Retrato de un inquisidor

Conocí a Hildebrandt como muchos, a través de la televisión, diez, once de la noche, no recuerdo bien, yo era muy niño. Mi abuelo se sentaba en el sofá a ver a ese señor que dominaba el lenguaje con tal majestuosidad que me hechizaba. Hablaba como si se hubiese comido la biblioteca de todos los demás, sin dejar migajas. Desentonaba en esa pantalla.

Mi abuelo era el que se sentaba en el sofá a ver a ese señor que dominaba el lenguaje con tal majestuosidad que me hechizaba.

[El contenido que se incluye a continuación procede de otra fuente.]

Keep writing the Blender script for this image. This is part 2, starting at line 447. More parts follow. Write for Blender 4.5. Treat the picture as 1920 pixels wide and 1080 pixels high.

Me quedaba admirando la habilidad casi pugilística de rodear con inteligencia a su entrevistado, la destreza para mantenerse inalterable y llevar a que sea el otro quien poco a poco vaya retirándose las máscaras con las que impostan los políticos.

 

Pero lo más interesante de su programa eran las notas y entrevistas que esquivaban lo político. Recuerdo mucho una que hizo sobre José María Arguedas, inicia con un violinista en fondo negro tocando “La agonía del danzante de tijeras”, con frases sobrepuestas del “El zorro de arriba y el zorro de abajo”. Este tema fue la que pidió el escritor, antes de suicidarse, se tocará en su funeral. Lo demás de la nota te permite ver a ese Arguedas al que solo accede alguien que ha sufrido leyéndolo. Viviéndolo.

 

Su renuncia en vivo fue una ópera, una loa a la dignidad periodística. La televisión lo expulsó varias veces y varias veces lo llamó. Son sus galardones. Ahora publica cada semana en su semanario “Hildebrandt en sus trece”, su bastión.

Retrato de un inquisidor

Así que, con toda esa admiración que me representa César, enterarme que la pintura al óleo que le hice sería portada de sus memorias, fue de esas noticias que se convierten en regalos de la vida.

Periodismo y cultura

Al leer sus memorias, confesiones extraídas por Rebeca Diz, además de ingresar a la vida íntima de Hildebrandt, extrañas una época, es ver un país que se reduce con personajes sin reemplazo, y comprobar que la cultura y el periodismo cada vez más se disocian irremediablemente.